L'Italia repubblicana - Attività economiche e produttive - Industria

L’industria degli anni Settanta e Ottanta

Dopo la crisi energetica del 1973 l’industria della provincia di Napoli stenta a riprendersi. Moltissimi sono i posti di lavoro persi ed esteso è il ricorso alla Cassa integrazione. Negli anni successivi fanno registrare un certo progresso i settori della costruzione dei mezzi di trasporto (costituito da una serie di piccole e medie unità di produzione al servizio soprattutto degli stabilimenti Alfa Romeo ed Aeritalia di Pomigliano d’Arco), quello delle pelli e del cuoio e quello poligrafico. Tutti gli altri comparti manifatturieri – anche quello metalmeccanico, che resta quello di maggiori proporzioni – sono in calo e concorrono in modo più o meno vistoso all’inizio della deindustrializzazione della provincia.

Magnaghi, Napoli
tratta da Augusto Vitale, Napoli e l'industria 1840-1990,
Camera di Commercio di Napoli, Collana Studi per il Mezzogiorno

Negli anni Ottanta la situazione non migliora.
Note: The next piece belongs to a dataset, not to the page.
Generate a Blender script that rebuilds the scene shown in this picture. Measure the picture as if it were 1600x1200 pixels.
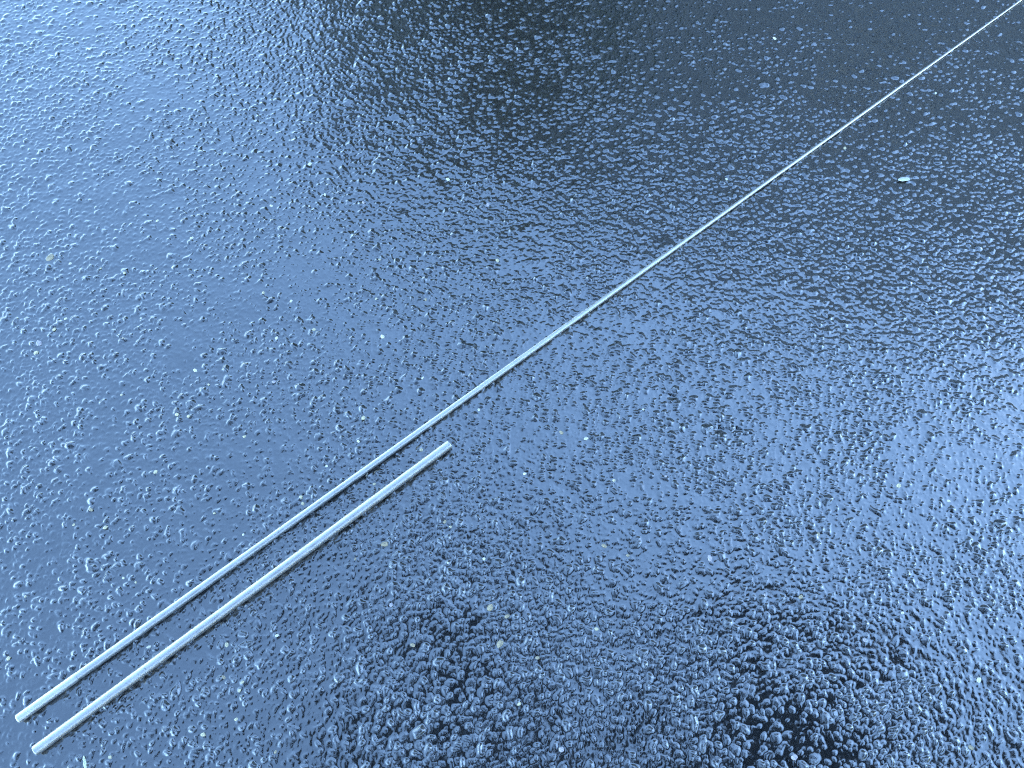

Anzi le aziende che scompaiono sono alcune centinaia, mentre di nuove ne vengono fondate solo poche decine. Inoltre permane il vecchio problema della prevalenza assoluta delle imprese di piccola o di grande dimensione (che è per lo più in mano alle partecipazioni statali), mentre mancano pressoché del tutto quelle medie che altrove costituiscono il nocciolo duro dell’industria. Sono in crisi anche settori ancora floridi nel decennio precedente, come calzature, cartotecnica, concia.
In tutta la provincia, accanto al processo di ridimensionamento del patrimonio produttivo, è in atto un processo di delocalizzazione: le fabbriche vanno via dalle aree industriali della città di Napoli e dai sette comuni della fascia costiera più industrializzati (Bacoli, Pozzuoli, Portici, Ercolano, Torre del Greco, Torre Annunziata e Castellammare) e vengono installate nei comuni a nord della città, favoriti dalla vicinanza con le autostrade e dalla disponibilità di suoli a buon mercato. In questa area sono localizzati la maggior parte degli agglomerati ASI (area di sviluppo industriale) sorti in questo periodo: Caivano, Acerra, Giugliano-Qualiano, Casoria-Arzano-Frattamaggiore. Quest’ultima area svolge un ruolo centrale: alla fine degli anni Ottanta contiene quasi trecento unità produttive con almeno 10 dipendenti: 95 ad Arzano, 79 a Casoria, 55 a Grumo Nevano, 37 a Casavatore, 21 a Frattamaggiore.
Le altre aree ASI della provincia sono verso est (Pomigliano d’Arco e Nola-Marigliano). L’unica che include antiche zone di industrializzazione è quella della Foce del Sarno, che riguarda Torre Annunziata, Castellammare e Gragnano, ma anche Sant’Antonio Abate, cittadina leader nella produzione di conserve di pomodoro. I settori prevalenti di tutta la provincia sono il meccanico, l’alimentare, il chimico, dei mezzi di trasporto e soprattutto quelli delle scarpe e dell’abbigliamento. Un importante settore innovativo è poi rappresentato dal polo aeronautico, costituito dall’Alenia (sua punta  di diamante), dall’Alfa avio di Pomigliano, dalla Magnaghi di Napoli (sistemi di atterraggio), e dalla Partenavia di Casoria (veicoli leggeri). Alla fine degli anni Ottanta vi lavorano 11.000 addetti nei 5 stabilimenti leader, dove si conseguono ottimi risultati nella ricerca, nella modernizzazione e nella formazione. Il comparto è completato da una trentina di aziende medio-piccole legate da contratti di fornitura, dove sono occupati 2.000 lavoratori e da un’articolata galassia di piccole e piccolissime unità produttive, che si pongono come subfornitori o produttori di servizi collaterali.